Airbnb partners with San Francisco's largest apartment landlord

The home rental site makes a deal with Veritas Investments and startup Pillow Residential to boost short-term rentals in its hometown.

Dara Kerr Former senior reporter
Dara Kerr was a senior reporter for CNET covering the on-demand economy and tech culture. She grew up in Colorado, went to school in New York City and can never remember how to pronounce gif.
Dara Kerr
2 min read

Airbnb's headquarters, pictured here, are in San Francisco where it's partnering with the city's largest residential landlord. 


Once a foe to landlords, Airbnb is now working with some of them.

The home rental site announced Sunday that it's partnered with San Francisco's largest residential landlord, Veritas Investments. The idea is to let tenants in Veritas buildings list their apartments on Airbnb for short-term rentals and then share the profit with their landlord.

"Veritas is a leader and innovator in the real estate community," Jaja Jackson, Airbnb's director of global multi-family housing partnerships, said in a statement.

In just under a decade, Airbnb has gone from a website for couch surfers to having a massive online presence. It lists millions of homes for short-term rentals in almost every country on Earth. That growth, however, has come with challenges.

The company has waged extended battles with landlords, regulators and housing advocates in major cities around the world, including San Francisco, New York, Paris, Berlin and Barcelona. So, over the past year, the company has been working to make nice with lawmakers and landlords.

Many landlords don't allow tenants to sublet their apartments on Airbnb. That's because it typically comes with more risk and no profit for them. But, increasingly, Airbnb is working with landlords on profit-sharing deals. The company announced a partnership with a major landlord in Florida last month that's similar to its Veritas deal. 

As for Veritas, it will initially let tenants in five of its buildings list their apartments on Airbnb. The landlord will get 10 percent of that short-term rental profit and said it will put some of the money back into the building for upgrades and program oversight. Veritas owns more than 200 buildings in San Francisco.

Along with Veritas, Airbnb also announced Sunday that it's partnering with tech startup Pillow. Pillow aims to make it easier for people to rent out homes on Airbnb. The company has tools like an "online dashboard" that gives people information on a building's specs and prices for short-term rentals in a certain neighborhood. Under the new partnership, Pillow will be available to people living in Veritas buildings.
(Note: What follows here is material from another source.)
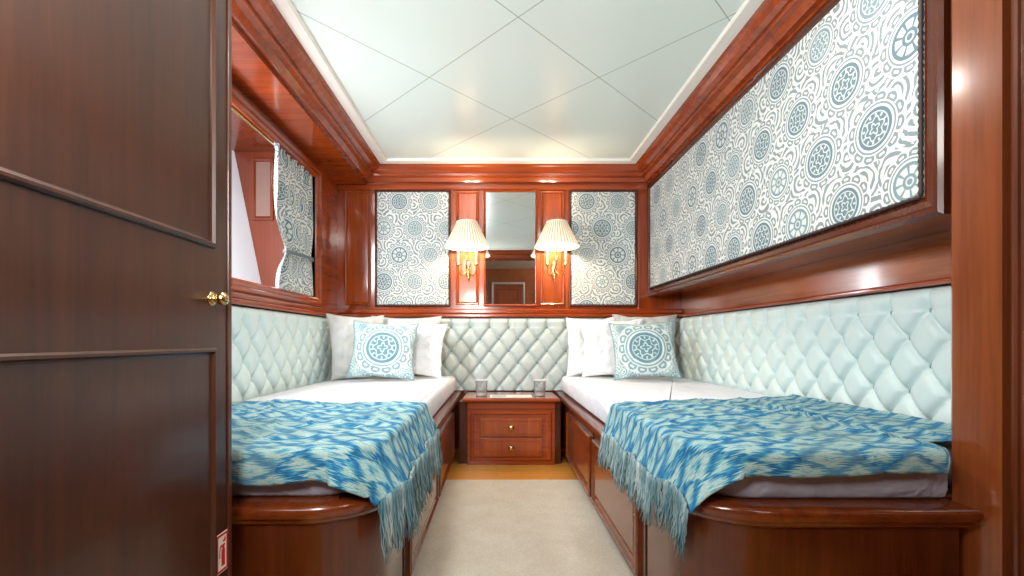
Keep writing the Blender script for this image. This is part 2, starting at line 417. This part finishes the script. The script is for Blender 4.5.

"We reached out to and surveyed residents, and there's a great deal of interest in this new aspect of the 'sharing economy,'" Yat-Pang Au, Veritas CEO, said in a statement. "Airbnb and Pillow can help our residents with economic empowerment and could further differentiate our properties."

Airbnb has partnered with other landlords in similar deals under an initiative it started a year ago called "Friendly Buildings Program." Like the Veritas partnership, landlords who join this program allow tenants to rent out their apartments on a short-term basis for a cut of the profit. So far, landlords across the US and in Canada have enrolled more than 13,000 units in the Friendly Buildings Program.